I am self taught. I have never thought about animation before about a year ago. I bought this program after me and a buddy had a idea for a cartoon.
I do have some training in computers and photography.
All I can say man is stick with it. Keep giving yourself small projects. Remember its a bunch of small simple tasks that complete the complex scene. And a cartoon is nothing more than a bunch of scenes strung together. So really its a bunch of simple ideas and tweaks that makes it complete and polished. the forums here are a big help. I too bought over 100 dollars in the “workout series”. These are useful now that I went thru the painful process of teaching myself the animation process of TB.

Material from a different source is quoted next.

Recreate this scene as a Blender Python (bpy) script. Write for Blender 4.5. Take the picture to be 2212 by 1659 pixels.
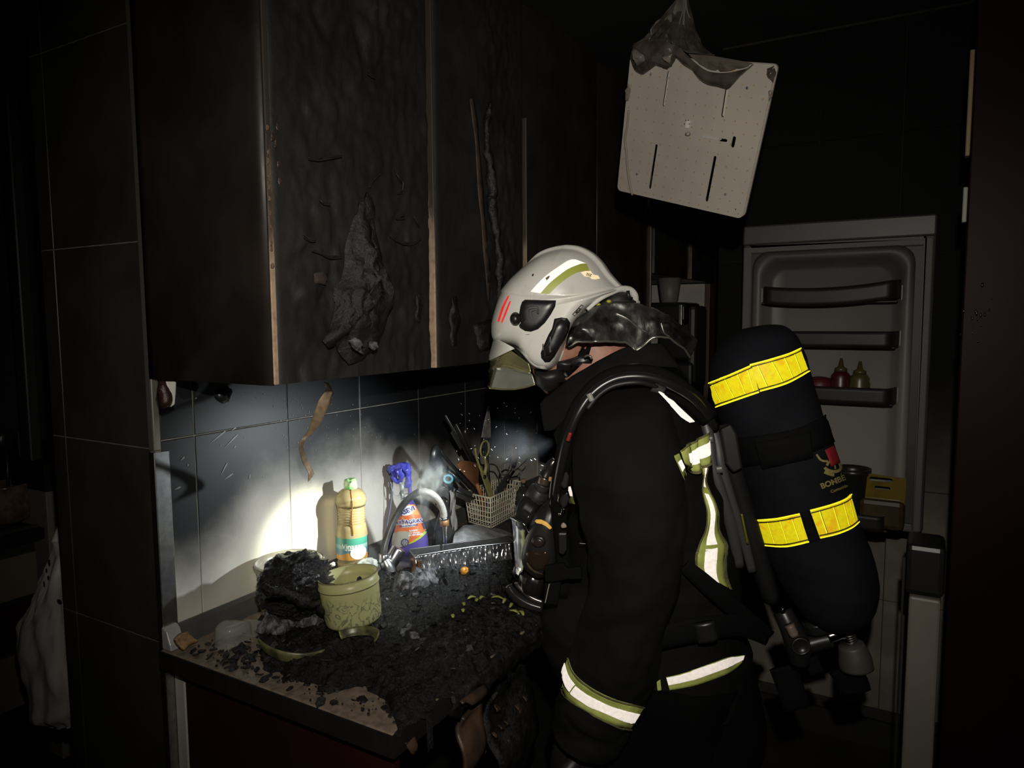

If you have any direct questions please ask away. Being self taught with no background I may be able to answer things in a basic way.

Check out my very very rough skits. These are basic ideas, everytime I play around I learn something.
You Tube
search… Hazard6211

I also am a newbie at this, self taught, and I’m doing this as a hobby. I downloaded the demo, walked through the quick start guide’s free tutorials (in PDF form) before deciding that I COULD actually pull off the things they ran me through, in the tutorials. I rate a product by how easy it is to pull off what they advertise that I can do. I’ve not bought the pay versions of tutorials, but got a free video with the recent purchase. I already knew how to do half of this stuff mentioned in the paid tutorial (that I got free), by just doing their free tutorials! Mind you, I still don’t know how to properly set things up in the timeline (shortcut wise to save time), but the masking, cut-out all, camera movements, etc, I pretty much can do from the top of my head now. I know the stuff in the tutorials well but not quite the basic functions of dragging exposures properly, but I’ve not read up on that part heavily yet, I’m only concerned with the tutorials. I’d been using the demo 21 days before purchasing. So, I’m going to respectfully disagree that the training is bad, I found it easy. The manuals show you how to read the symbols in the timelines, you can easily see some of the complex stuff Toon Boom did, and translate that back to your own work. I say, you put 1hr a night into learning 1 new function a day. You might be doing too much too soon and not getting the benefits of the tutorials.